No obstante, es claro que el texto de Isaías nos ayuda a comprender mejor la Carta a los Efesios y la gran analogía del amor nupcial de Cristo y de la Iglesia.

(1) En el texto hebreo tenemos las palabras hesedrahamim, que aparecen juntas más de una vez.

(2) Aunque en los libros bíblicos más antiguos el «redentor» (en hebreo: go’el) significase a la persona obligada por vínculos de sangre a vengar al pariente asesinado (cf. por ejemplo. Núm 35, 19), a dar ayuda al pariente desventurado (cf. por ejemplo, Rt 4, 6) y especialmente a rescatarlo de la esclavitud (cf. por ejemplo, Lev 25, 48), con el paso del tiempo esta analogía se aplicó a Yavé («El que ha redimido a Israel de la casa de la servidumbre, de la mano del Faraón, rey de Egipto»: Dt 7, 8).

Particularmente en el Déutero-Isaías el acento se traslada por la acción de rescate a la persona del Redentor, que personalmente salva a Israel, casi sólo por su misma presencia, «no por dinero ni por dones» (Is 45, 13).

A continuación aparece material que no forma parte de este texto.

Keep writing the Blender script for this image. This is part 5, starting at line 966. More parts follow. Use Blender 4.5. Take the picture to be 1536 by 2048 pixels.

Por esto el pasaje del «Redentor» de la profecía de Isaías 54 a la Carta a los Efesios tiene la misma motivación de aplicación, en dicha Carta, que los textos del Cántico sobre el Siervo de Yavé (cf. Is 53, 10-12, Ef 5, 23, 25-26).

(3) En el lugar de la relación «Dios-Israel». Pablo introduce la relación «Cristo-Iglesia», aplicando a Cristo todo lo que en el Antiguo Testamento se refiere a Yavé (Adonai-Kyrios). Cristo es Dios, pero Pablo le aplica también todo lo que se refiere al Siervo de Yavé en los cuatro Cánticos (Is 42; 49; 50; 52-53), interpretados en sentido mesiánico durante el período intertestamentario.

El motivo de la «Cabeza» y del «Cuerpo» no es derivación bíblica, sino probablemente helenística (¿estoica?). En la Carta a los Efesios este tema se ha utilizado en el contexto del matrimonio (mientras que en la primera Carta a los Corintios el tema del «Cuerpo» sirve para demostrar el orden que reina en la sociedad.

Desde el punto de vista bíblico la introducción de este motivo es una novedad absoluta.